Elit politik yang terpilih akhirnya seringkali lupa atau melupakan janji manis yang mereka umbar kepada masyarakat agar memilih mereka dan kita sebagai masyarakat pun rasanya tidak bisa bertindak banyak apabila mereka sudah duduk dan berkuasa di belakang kursi kekuasaan. Sekalipun bertindak yang bisa melakukannya hanyalah para aktivis dan mahasiswa yang katanya peduli tentang kelangsungan negara, mereka pun hanya bisa bersuara lewat petisi hingga akhirnya memilih jalan akhir demokrasi, yaitu demonstrasi. Tidak perlu mengelak karena nyatanya hal ini ada di depan mata kita.
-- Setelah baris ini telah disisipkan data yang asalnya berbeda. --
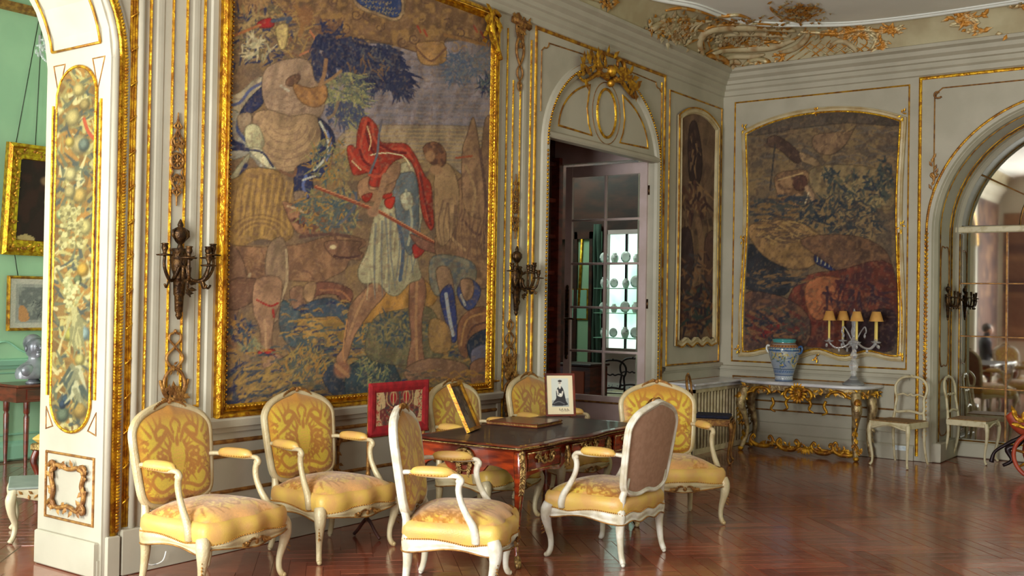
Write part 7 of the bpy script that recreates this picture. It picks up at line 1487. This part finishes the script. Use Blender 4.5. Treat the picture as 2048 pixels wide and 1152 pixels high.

Janji-janji manis nan menggiurkan yang diumbar elit politik saat berkampanye harusnya tidak bisa membuat kita tergiur untuk memilih mereka. Masyarakat Indonesia yang sudah “melek politik” dan sebagian besar adalah masyarakat yang budaya politiknya partisipan harusnya lebih aktif dan pintar untuk menelaah janji-janji manis para elit politik. Kita juga tidak boleh terlena saat melihat track record yang memuaskan dari para elit politik karena kita hanya melihat berita politik yang baik-baik saja dari mereka. Berita politik yang ditayangkan pun lewat media massa yang pemiliknya adalah elit politik itu sendiri maupun sekutu mereka.
Percaya atau tidak memasuki dunia politik sangatlah rentan dengan kekejaman karena dalam dunia politik menyikut dan menjilat adalah hal paling dasar yang harus dikuasai. Idealis dalam dunia politik membuat Anda akan cepat terbuang dan tersingkirkan. Tidak ada putih yang bisa bertahan dalam dunia yang hitam. Lambat laun semua akan membaur dan membentuk warna baru, yaitu abu-abu.
Referensi : Heryanto, Gun Gun dan Shulhan Rumaru. 2013. Komunikasi Politik Suatu Pengantar. Bogor : Ghalia Indonesia.